>> BEGIN

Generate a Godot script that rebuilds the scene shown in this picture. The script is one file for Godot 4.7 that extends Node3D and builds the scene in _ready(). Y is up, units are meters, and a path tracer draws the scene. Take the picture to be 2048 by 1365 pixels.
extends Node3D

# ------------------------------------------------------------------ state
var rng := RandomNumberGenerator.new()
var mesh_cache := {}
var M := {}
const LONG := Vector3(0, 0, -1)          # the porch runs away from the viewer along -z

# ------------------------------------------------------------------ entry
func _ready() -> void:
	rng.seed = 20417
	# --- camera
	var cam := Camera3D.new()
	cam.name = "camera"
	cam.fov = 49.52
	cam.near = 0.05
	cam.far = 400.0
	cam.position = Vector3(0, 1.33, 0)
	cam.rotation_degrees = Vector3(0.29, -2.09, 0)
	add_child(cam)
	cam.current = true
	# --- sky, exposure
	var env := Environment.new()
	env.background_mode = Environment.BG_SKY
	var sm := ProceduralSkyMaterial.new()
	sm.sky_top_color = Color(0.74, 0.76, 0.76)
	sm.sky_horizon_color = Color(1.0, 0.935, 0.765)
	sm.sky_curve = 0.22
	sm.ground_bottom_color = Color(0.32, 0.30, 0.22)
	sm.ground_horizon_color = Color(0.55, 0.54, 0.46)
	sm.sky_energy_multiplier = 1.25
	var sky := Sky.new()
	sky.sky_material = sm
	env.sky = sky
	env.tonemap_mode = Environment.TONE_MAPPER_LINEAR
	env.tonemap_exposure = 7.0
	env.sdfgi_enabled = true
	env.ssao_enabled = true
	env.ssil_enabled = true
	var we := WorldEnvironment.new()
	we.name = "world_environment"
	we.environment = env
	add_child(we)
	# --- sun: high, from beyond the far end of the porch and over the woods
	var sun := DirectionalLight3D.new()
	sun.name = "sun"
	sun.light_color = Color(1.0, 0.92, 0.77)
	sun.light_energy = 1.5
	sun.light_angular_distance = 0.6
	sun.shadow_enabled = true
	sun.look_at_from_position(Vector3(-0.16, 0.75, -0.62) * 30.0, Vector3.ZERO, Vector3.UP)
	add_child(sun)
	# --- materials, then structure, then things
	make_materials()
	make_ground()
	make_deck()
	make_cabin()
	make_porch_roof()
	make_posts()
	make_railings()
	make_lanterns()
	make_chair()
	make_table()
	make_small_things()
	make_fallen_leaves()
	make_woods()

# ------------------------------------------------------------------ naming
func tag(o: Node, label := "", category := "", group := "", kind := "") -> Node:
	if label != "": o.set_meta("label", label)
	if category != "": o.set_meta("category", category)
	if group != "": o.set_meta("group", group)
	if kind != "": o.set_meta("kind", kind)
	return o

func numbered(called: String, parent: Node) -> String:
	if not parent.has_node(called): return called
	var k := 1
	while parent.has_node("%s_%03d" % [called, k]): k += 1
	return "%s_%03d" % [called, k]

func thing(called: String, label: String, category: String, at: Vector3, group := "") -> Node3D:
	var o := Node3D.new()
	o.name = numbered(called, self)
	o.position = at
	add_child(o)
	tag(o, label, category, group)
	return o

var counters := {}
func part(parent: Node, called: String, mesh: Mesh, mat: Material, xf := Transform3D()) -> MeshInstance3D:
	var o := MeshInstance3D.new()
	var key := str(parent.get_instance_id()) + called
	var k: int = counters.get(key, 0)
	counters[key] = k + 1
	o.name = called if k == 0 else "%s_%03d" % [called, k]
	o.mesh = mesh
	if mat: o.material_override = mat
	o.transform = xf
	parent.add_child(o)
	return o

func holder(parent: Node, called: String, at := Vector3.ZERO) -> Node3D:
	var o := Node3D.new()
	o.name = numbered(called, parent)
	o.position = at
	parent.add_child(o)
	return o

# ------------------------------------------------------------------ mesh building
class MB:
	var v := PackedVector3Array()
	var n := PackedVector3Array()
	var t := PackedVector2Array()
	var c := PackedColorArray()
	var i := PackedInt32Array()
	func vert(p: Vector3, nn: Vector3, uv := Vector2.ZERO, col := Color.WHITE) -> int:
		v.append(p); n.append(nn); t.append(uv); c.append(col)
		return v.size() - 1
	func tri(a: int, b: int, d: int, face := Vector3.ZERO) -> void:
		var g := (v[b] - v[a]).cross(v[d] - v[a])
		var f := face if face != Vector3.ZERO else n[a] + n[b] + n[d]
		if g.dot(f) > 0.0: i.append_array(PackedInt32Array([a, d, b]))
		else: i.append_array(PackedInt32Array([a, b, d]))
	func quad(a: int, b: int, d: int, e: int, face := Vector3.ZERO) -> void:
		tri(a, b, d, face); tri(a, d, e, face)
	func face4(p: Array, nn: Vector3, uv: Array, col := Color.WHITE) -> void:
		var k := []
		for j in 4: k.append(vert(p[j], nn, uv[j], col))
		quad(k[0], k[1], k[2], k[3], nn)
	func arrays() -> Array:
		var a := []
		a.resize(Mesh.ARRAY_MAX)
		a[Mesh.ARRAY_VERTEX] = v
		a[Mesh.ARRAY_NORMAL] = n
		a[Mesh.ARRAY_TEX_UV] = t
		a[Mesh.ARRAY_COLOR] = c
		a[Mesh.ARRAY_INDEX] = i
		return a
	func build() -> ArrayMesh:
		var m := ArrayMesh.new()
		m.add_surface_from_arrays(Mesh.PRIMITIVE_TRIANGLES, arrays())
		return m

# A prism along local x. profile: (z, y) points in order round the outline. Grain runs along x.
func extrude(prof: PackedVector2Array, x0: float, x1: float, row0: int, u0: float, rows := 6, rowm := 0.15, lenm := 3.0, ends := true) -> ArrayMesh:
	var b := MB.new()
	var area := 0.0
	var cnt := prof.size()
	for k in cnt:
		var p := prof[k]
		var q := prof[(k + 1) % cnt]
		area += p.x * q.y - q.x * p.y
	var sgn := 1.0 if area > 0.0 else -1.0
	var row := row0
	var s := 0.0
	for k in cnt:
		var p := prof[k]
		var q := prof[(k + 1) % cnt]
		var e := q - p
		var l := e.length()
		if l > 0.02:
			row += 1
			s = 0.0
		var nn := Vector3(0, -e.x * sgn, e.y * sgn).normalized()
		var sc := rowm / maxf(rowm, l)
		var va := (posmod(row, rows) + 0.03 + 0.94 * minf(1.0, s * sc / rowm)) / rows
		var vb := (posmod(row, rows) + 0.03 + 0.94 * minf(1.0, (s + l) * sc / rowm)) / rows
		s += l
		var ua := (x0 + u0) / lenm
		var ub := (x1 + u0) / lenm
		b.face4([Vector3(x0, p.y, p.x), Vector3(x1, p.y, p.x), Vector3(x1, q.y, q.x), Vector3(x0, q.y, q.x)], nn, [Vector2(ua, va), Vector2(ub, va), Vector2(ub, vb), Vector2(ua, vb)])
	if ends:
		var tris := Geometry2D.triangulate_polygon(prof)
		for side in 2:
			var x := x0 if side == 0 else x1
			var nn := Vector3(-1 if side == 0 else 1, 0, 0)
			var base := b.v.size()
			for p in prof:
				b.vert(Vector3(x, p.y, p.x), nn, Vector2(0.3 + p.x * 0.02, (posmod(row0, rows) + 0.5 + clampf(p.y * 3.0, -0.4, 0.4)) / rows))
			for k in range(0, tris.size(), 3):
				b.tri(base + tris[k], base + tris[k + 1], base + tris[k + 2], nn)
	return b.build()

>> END

Description of the task =
Look at the material above and copy, word for word, its lines from the first through the one containing "const LONG := Vector3(0, 0, -1)".

Solution for this task =
Generate a Godot script that rebuilds the scene shown in this picture. The script is one file for Godot 4.7 that extends Node3D and builds the scene in _ready(). Y is up, units are meters, and a path tracer draws the scene. Take the picture to be 2048 by 1365 pixels.
extends Node3D

# ------------------------------------------------------------------ state
var rng := RandomNumberGenerator.new()
var mesh_cache := {}
var M := {}
const LONG := Vector3(0, 0, -1)          # the porch runs away from the viewer along -z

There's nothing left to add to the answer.